Hoose chess club 3rd in national tournament
By Michele Steinbacher

NORMAL — In many ways, Colene Hoose Elementary School first-graders are just starting out in life, but some them already have managed to make some impressive moves.

The Hoose kindergarten-and-first-grade chess team took third place last week in the 2008 National Burt Lerner Elementary K-6 Championship in Pittsburgh, Pa.

They returned home with an impressively tall gold-and-blue trophy.

“Some of the players on our team are shorter than that,” said team member Thomas Moh, 6, of Bloomington.

The third-place national title is Hoose Chess Club’s best finish in its 11-year history.And club organizers think it could be the best finish of any area team at the national level. In Pittsburgh, the Hoose first-graders beat about 50 other K-1 division teams, said Paul Parent of Normal, father of Cassie Parent, 7. The tournament usually is dominated by teams from New York and Texas, he said.

“We caught a lot of people off guard,” he said of the third-place showing.

The three-day event brought more than 2,000 grade-schoolers from 48 states.

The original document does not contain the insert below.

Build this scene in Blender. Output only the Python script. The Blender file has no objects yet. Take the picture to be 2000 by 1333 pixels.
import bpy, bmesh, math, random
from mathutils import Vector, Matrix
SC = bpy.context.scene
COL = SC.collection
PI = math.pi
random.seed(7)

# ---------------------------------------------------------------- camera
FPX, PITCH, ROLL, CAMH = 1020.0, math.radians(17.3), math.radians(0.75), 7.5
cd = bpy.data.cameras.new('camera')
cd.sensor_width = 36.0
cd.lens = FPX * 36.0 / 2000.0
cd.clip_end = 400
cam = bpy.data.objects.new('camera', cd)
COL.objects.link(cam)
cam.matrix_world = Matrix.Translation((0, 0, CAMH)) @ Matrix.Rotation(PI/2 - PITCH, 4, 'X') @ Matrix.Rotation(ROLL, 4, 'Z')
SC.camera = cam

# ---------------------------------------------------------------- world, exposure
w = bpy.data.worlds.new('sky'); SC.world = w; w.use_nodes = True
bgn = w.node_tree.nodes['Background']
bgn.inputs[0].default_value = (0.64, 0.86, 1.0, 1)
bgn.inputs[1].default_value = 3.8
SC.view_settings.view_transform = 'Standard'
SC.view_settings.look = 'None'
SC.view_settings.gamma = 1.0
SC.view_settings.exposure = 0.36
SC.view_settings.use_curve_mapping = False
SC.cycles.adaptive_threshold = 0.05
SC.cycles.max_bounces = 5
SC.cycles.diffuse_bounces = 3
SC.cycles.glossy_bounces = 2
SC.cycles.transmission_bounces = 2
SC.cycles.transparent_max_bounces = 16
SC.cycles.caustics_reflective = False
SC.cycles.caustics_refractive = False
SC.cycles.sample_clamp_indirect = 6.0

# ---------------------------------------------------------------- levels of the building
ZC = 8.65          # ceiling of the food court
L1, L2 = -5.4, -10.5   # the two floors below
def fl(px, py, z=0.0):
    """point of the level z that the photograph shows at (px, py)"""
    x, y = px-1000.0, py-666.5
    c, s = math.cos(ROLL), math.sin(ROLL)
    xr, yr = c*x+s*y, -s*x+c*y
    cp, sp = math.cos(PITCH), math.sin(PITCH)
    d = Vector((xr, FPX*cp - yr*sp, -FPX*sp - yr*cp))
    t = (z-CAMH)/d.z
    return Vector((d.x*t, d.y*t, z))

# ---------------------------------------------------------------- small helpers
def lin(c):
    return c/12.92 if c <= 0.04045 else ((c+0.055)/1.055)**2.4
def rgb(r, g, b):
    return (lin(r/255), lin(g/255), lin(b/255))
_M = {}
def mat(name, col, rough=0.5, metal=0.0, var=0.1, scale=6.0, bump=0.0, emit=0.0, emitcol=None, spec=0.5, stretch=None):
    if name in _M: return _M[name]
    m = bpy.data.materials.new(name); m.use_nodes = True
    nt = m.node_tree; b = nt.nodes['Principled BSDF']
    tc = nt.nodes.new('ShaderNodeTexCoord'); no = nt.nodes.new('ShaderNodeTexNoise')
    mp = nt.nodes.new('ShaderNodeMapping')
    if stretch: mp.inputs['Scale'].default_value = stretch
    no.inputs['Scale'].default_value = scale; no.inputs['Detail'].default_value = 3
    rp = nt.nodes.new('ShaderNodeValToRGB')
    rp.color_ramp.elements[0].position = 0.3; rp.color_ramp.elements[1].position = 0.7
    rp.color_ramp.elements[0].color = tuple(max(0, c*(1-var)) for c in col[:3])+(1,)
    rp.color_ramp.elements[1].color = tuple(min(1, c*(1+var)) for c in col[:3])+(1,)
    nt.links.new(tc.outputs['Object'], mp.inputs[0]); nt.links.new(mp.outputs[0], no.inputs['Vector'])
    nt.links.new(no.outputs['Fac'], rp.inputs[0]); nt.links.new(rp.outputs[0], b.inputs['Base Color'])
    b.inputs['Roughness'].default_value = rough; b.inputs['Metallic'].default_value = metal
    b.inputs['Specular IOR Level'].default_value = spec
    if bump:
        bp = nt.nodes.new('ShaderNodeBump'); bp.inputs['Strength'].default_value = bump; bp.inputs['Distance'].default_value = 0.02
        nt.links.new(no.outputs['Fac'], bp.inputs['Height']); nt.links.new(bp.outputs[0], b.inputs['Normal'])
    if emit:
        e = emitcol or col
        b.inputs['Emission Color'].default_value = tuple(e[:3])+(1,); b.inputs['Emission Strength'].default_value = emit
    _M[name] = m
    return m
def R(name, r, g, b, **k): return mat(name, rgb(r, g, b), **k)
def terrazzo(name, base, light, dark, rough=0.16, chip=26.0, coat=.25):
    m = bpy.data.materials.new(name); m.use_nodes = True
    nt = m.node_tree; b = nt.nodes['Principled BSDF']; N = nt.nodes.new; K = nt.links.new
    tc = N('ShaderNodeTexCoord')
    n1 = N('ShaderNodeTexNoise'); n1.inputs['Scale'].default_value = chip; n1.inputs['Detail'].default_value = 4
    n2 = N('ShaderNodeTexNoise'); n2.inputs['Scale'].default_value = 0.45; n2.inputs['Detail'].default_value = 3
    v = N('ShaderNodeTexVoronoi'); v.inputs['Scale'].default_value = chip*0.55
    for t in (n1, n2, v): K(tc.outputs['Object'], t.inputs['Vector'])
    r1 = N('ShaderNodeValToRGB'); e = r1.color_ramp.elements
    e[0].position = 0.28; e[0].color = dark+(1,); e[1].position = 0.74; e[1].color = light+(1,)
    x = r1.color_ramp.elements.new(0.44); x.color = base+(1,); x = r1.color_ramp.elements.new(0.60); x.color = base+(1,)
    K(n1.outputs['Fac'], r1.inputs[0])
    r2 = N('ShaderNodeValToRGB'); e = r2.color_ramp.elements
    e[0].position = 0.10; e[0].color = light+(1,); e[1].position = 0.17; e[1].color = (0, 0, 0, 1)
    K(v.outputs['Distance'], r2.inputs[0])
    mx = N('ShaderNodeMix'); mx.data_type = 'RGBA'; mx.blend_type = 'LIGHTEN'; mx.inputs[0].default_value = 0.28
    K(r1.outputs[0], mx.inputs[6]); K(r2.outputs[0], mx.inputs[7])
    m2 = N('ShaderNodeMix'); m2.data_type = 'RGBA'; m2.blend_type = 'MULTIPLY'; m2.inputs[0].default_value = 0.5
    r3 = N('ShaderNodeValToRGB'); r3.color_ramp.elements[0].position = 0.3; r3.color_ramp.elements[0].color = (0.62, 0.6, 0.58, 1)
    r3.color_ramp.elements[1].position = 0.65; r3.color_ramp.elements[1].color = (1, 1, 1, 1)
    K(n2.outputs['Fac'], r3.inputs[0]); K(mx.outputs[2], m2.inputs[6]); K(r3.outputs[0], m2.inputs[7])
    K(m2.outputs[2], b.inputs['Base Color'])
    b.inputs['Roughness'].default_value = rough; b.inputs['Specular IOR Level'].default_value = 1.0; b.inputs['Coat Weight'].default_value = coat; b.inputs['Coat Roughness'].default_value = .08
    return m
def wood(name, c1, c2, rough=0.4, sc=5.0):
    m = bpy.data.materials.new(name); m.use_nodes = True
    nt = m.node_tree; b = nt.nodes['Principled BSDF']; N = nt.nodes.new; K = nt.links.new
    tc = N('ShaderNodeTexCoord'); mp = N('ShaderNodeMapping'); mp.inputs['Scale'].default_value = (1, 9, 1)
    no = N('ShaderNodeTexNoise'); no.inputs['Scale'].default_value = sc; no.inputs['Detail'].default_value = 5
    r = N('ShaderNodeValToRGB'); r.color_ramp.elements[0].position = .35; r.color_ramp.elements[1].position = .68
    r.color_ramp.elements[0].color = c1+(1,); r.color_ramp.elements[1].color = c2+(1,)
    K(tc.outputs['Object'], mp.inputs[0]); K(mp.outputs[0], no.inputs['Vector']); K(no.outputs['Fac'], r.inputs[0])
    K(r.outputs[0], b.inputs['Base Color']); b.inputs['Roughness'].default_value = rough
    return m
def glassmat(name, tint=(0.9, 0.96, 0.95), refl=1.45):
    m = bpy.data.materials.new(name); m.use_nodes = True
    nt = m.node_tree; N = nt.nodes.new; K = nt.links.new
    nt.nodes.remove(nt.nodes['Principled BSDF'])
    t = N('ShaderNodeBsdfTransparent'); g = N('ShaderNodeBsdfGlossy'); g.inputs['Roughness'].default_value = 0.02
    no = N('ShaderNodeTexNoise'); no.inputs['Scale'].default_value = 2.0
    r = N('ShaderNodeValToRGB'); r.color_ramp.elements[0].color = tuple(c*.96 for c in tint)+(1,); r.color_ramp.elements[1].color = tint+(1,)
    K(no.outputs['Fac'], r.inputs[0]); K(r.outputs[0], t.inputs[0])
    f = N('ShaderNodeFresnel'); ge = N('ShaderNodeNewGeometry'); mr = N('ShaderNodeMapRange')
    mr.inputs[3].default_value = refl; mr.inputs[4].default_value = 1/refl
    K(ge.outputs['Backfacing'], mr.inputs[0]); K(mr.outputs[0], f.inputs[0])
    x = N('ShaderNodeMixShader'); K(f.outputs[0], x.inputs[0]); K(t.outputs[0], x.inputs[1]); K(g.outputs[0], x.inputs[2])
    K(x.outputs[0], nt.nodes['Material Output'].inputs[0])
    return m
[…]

They competed in nine divisions, said Parent. Each player played seven opponents over the three-day period.

Seven-year-old Ethan Varner, who is on the K-1 team, said the national event was no ordinary tournament.

“It was in a big city, for one thing,” he said. And, it had a lot of long matches, he added.

Thomas recalled one match in which he played nearly two hours.

“When I was finished, I thought it was like 20 minutes, until they told me,” said Thomas.

Ethan, of Bloomington, said he’s been playing chess about two years. That seems the case for most of the first-graders on the team.

Cassie Parent said she learned the pieces when she was just 3.

“But I didn’t really get serious about the game until I was 6,” she added.

Julia Herrman, 6, of Bloomington, says one of her favorite parts of national event was meeting a woman who had reached the rank of chess grandmaster. In a field dominated by boys and men, Julia thought it was neat to find a woman so successful.